You don't. du will disappear after taking integral. Don't worry about it. After integral, replace u back to x/7, just like what @electrokid did.

Answer 26

the integral cancels du and you just have the function part of it?

Answer 27

\[\int e^u du = e^u + C\] Plug x/7 into u because u = x/7. \[= e^{x/7}+C = \boxed{\sqrt[7]{e^x}+C}\]

Answer 28

Ok I think I get it

Answer 29

What part do you want me to clarify?

Answer 30

I understand the given problem once it's been all laid out, then I go to the next one which is slightly different and get confused again

Answer 31

Post another problem, we will help.

Answer 32

OK

Answer 33

\[\int\limits_{}^{}x^4e^{x^5}dx\]
so I want u to be x^5 because the derivative of that is (1/5)x^4

Answer 34

sorry derivative is 5x^4
antiderivative would be (1/6)x^6
I'm trying to combine them

Answer 35

Yes. so we can see that \(du = 5x^4dx\) but there is only \(x^4dx\) so take 5 to the other side, like this: \[\dfrac{1}{5}du = x^4 dx\]
Now substitute. \[ \dfrac{1}{5}\int e^u du\]

Can you handle it now?

Answer 36

\[\int x^4 e^{x^5}dx\]\[u = x^5 \space\space\space\space\space\space du = 5x^4 dx \Rightarrow \dfrac{1}{5}du = x^4 dx\]\[\int x^4 e^{x^5} dx = \dfrac{1}{5}\int e^udu\]

Answer 37

so how/when do you know to put e^u in for x^4

Answer 38

Well, if you take a close look at integral, you can see that the derivative of \(x^5\) is \(5x^4\) and integral does have \(x^4\), we replace it for du so we know we can use U-substitution.
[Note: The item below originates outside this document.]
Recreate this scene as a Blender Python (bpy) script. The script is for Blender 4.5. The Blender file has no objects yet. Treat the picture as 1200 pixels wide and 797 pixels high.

We do that to make integral easier to solve.

Answer 39

du=5x^4 dx
which means that
1/5du=x^4 dx
I follow that
how do you get from
1/5du=x^4 dx to
\[\frac{ 1 }{ 5 } \int\limits_{}^{}e^u du\]

Answer 40

\[\int x^4 e^{x^5}dx = \int\dfrac{1}{5}e^u du = \dfrac{1}{5}\int e^u du\]
Remember, \(\dfrac{1}{5}du = x^4 dx\)

Simply replace \(x^4 dx\) to \(\dfrac{1}{5}du\).

Is this clear? No?

Answer 41

OK I see it now!

Answer 42

You're welcome :)